Pick out the lines in the listing below that contain the word "Write" and copy them.

[Rows from a 3D scene dataset]
◆ ◆ ◆ ◆
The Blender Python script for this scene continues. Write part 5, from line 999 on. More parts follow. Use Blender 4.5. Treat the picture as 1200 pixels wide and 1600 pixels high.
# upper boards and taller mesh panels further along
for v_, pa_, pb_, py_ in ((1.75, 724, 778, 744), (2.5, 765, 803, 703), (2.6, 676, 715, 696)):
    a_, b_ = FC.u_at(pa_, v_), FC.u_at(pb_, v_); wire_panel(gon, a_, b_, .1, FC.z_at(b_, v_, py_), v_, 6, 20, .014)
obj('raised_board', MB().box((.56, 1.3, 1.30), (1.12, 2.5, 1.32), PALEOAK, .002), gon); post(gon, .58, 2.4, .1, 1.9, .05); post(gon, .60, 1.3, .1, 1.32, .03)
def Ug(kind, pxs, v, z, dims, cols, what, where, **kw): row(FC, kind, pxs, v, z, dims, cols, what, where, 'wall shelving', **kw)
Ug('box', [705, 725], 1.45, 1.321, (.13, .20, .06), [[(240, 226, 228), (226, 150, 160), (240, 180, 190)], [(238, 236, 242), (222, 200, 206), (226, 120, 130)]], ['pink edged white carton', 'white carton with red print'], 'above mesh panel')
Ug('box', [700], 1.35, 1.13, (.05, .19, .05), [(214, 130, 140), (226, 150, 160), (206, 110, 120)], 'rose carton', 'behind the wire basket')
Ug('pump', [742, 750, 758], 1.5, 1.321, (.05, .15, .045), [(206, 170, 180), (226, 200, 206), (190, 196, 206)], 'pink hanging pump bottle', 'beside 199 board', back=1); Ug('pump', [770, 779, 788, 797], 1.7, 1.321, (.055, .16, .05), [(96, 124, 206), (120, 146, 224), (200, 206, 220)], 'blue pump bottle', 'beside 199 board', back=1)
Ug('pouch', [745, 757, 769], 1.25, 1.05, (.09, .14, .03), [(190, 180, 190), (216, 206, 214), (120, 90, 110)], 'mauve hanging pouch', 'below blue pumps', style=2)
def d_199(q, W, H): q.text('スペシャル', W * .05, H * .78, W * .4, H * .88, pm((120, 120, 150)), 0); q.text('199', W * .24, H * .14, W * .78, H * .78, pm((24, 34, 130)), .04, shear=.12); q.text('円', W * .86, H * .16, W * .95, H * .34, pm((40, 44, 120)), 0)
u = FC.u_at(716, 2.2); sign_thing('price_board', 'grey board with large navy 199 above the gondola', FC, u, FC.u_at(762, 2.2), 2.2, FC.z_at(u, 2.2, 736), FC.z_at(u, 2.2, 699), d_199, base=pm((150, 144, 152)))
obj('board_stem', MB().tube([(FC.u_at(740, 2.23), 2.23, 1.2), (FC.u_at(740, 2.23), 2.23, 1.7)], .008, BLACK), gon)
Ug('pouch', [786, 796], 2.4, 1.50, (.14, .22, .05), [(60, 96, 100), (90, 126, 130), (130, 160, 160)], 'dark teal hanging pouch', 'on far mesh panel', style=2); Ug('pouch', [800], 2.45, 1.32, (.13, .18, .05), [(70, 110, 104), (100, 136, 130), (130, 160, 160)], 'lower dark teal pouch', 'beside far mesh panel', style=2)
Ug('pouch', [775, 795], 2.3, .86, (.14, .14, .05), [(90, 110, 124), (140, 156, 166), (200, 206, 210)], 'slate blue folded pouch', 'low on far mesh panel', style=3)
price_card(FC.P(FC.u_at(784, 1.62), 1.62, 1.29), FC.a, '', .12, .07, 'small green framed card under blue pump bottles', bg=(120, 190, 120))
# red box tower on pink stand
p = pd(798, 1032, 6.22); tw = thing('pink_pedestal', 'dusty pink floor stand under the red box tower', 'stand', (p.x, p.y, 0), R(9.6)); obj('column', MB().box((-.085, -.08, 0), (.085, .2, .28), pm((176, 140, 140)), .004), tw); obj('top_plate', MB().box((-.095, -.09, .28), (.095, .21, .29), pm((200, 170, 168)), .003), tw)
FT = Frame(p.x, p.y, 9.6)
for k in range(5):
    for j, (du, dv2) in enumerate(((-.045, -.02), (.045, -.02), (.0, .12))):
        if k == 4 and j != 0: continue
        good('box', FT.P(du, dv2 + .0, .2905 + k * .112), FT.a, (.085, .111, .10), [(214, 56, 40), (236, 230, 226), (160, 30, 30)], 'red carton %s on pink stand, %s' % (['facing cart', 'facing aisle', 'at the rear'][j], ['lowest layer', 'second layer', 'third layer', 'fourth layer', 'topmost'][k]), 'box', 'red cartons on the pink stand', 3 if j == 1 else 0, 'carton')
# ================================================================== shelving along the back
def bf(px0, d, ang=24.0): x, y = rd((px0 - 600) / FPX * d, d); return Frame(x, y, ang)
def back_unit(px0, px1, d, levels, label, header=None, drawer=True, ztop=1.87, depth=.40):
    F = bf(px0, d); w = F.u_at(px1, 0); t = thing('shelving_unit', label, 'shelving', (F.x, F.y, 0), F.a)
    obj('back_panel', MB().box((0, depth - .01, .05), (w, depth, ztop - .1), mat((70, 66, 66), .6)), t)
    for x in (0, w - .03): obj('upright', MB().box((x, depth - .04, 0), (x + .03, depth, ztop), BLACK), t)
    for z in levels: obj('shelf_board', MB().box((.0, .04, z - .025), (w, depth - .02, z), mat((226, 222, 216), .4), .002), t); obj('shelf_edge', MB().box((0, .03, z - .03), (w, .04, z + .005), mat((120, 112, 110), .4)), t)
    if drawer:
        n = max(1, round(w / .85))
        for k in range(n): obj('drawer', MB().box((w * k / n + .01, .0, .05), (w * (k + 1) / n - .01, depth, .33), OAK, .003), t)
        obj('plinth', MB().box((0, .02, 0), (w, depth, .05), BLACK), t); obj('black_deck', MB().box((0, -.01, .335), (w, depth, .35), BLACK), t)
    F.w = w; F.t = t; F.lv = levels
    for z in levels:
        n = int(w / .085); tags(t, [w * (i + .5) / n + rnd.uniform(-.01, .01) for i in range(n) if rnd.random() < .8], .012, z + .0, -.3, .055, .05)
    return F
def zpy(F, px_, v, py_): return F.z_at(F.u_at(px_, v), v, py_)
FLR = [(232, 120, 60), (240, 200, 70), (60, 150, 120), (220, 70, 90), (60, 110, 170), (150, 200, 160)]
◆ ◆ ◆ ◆
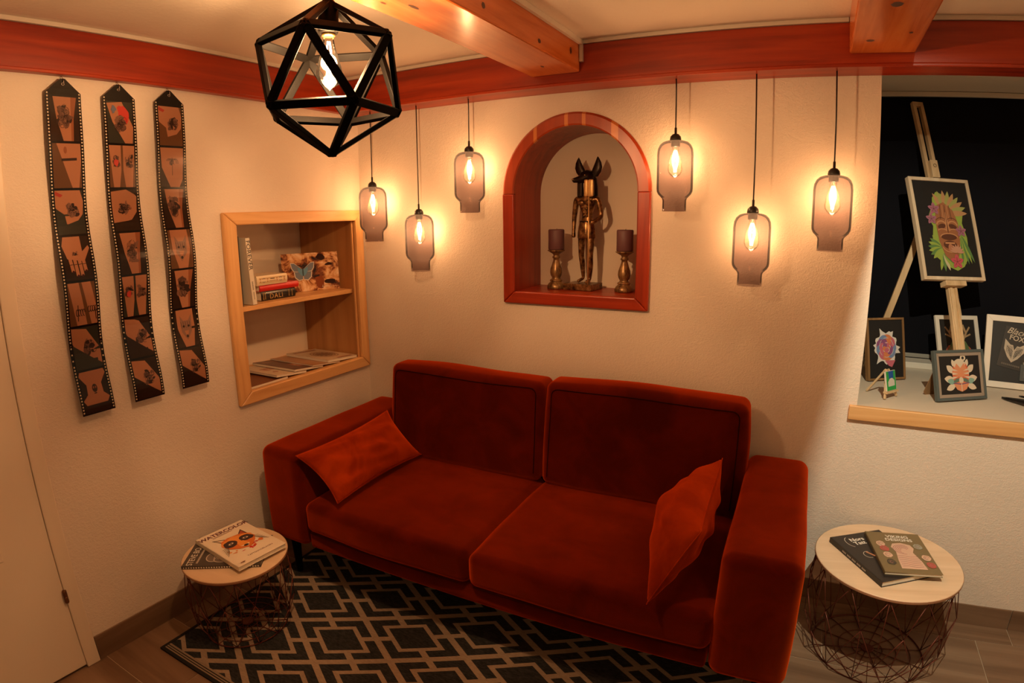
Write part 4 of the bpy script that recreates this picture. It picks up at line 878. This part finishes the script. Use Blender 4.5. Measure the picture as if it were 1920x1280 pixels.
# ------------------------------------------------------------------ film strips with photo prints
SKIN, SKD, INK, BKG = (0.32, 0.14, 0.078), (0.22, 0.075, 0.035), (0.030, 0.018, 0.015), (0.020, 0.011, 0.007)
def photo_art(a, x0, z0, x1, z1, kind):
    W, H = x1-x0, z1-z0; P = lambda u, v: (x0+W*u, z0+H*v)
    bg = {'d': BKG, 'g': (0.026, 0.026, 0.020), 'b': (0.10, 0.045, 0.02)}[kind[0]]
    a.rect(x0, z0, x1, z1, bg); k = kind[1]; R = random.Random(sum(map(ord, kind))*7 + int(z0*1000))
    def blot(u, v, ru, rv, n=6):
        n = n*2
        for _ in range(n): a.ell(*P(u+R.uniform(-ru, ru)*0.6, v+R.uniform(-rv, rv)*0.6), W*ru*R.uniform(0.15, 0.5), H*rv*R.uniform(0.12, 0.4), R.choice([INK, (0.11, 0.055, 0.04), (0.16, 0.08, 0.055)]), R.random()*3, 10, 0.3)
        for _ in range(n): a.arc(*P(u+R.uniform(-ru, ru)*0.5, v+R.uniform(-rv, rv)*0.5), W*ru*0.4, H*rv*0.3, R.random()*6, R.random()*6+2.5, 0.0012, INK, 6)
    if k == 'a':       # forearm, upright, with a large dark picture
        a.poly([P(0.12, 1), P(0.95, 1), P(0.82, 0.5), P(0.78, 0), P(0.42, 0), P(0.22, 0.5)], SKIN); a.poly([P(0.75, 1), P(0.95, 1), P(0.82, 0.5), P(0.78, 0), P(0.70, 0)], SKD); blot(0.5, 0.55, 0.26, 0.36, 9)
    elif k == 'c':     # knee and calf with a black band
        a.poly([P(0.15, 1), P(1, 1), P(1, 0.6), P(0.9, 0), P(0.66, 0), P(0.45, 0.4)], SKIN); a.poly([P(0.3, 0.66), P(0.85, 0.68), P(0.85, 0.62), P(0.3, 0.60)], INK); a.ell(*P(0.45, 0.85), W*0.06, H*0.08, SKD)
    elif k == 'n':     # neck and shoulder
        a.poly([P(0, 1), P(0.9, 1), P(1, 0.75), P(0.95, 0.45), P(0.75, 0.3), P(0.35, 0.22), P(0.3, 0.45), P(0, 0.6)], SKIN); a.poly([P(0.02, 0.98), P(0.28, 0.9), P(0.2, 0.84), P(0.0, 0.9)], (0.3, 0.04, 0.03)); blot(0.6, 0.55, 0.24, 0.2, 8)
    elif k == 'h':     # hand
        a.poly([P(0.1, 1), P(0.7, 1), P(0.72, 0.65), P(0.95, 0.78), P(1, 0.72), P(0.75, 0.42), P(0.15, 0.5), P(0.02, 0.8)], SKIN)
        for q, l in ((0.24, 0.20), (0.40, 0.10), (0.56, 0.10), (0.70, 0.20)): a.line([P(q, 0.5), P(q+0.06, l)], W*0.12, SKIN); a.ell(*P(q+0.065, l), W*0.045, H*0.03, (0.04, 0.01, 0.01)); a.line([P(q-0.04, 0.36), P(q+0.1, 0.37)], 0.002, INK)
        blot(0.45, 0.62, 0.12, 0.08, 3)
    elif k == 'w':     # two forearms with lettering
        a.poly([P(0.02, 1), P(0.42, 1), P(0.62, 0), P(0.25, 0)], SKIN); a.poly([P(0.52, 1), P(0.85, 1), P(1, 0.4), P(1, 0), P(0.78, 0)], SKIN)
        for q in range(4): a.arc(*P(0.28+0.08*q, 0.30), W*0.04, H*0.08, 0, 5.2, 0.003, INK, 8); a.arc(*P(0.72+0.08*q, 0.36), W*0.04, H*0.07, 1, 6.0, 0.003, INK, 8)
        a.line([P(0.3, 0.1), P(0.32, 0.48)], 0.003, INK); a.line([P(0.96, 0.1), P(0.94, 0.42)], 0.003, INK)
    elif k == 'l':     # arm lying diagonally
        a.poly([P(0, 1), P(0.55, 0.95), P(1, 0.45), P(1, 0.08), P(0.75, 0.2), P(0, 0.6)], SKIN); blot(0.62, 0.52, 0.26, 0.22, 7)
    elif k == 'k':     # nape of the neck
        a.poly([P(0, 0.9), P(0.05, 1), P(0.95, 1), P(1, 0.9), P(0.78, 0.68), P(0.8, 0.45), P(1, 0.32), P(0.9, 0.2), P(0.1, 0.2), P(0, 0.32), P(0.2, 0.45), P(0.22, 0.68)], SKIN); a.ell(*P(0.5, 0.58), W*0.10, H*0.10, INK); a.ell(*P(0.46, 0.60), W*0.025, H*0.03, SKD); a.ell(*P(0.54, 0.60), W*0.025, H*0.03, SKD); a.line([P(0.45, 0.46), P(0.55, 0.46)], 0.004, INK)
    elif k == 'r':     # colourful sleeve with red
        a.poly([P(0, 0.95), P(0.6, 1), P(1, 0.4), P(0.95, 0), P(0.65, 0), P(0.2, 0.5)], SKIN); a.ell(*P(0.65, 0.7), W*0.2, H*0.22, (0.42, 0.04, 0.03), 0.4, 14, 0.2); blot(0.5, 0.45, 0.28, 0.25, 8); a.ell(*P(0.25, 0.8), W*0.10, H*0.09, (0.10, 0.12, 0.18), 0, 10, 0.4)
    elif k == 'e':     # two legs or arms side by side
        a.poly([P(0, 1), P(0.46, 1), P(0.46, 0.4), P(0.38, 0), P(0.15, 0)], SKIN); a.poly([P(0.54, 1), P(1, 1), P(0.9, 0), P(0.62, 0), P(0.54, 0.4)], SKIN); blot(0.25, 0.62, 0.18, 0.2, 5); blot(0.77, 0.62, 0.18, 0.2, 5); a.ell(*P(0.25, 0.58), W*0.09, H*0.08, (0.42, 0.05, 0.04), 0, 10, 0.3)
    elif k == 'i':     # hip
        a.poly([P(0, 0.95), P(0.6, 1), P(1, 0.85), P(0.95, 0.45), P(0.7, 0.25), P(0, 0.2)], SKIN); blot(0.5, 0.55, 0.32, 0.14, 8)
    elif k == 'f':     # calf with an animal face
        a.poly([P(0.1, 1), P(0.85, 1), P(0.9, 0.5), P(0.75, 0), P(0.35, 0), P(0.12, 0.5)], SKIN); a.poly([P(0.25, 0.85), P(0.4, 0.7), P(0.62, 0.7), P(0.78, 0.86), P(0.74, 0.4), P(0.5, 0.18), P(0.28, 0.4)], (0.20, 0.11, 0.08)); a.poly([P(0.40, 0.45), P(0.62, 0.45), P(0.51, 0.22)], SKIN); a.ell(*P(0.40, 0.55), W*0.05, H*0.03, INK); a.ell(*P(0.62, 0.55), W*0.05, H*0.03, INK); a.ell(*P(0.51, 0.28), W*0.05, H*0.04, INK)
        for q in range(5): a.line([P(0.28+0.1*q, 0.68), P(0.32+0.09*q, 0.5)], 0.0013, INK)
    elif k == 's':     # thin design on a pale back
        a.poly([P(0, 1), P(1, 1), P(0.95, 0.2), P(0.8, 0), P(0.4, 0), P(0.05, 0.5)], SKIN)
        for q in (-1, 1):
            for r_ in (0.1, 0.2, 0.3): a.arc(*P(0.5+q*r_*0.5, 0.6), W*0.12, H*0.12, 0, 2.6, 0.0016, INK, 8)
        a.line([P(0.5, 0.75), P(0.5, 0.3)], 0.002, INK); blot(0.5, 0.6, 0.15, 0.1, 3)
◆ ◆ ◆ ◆
*Exercise result*.
The Blender Python script for this scene continues. Write part 5, from line 999 on. More parts follow. Use Blender 4.5. Treat the picture as 1200 pixels wide and 1600 pixels high.
Write part 4 of the bpy script that recreates this picture. It picks up at line 878. This part finishes the script. Use Blender 4.5. Measure the picture as if it were 1920x1280 pixels.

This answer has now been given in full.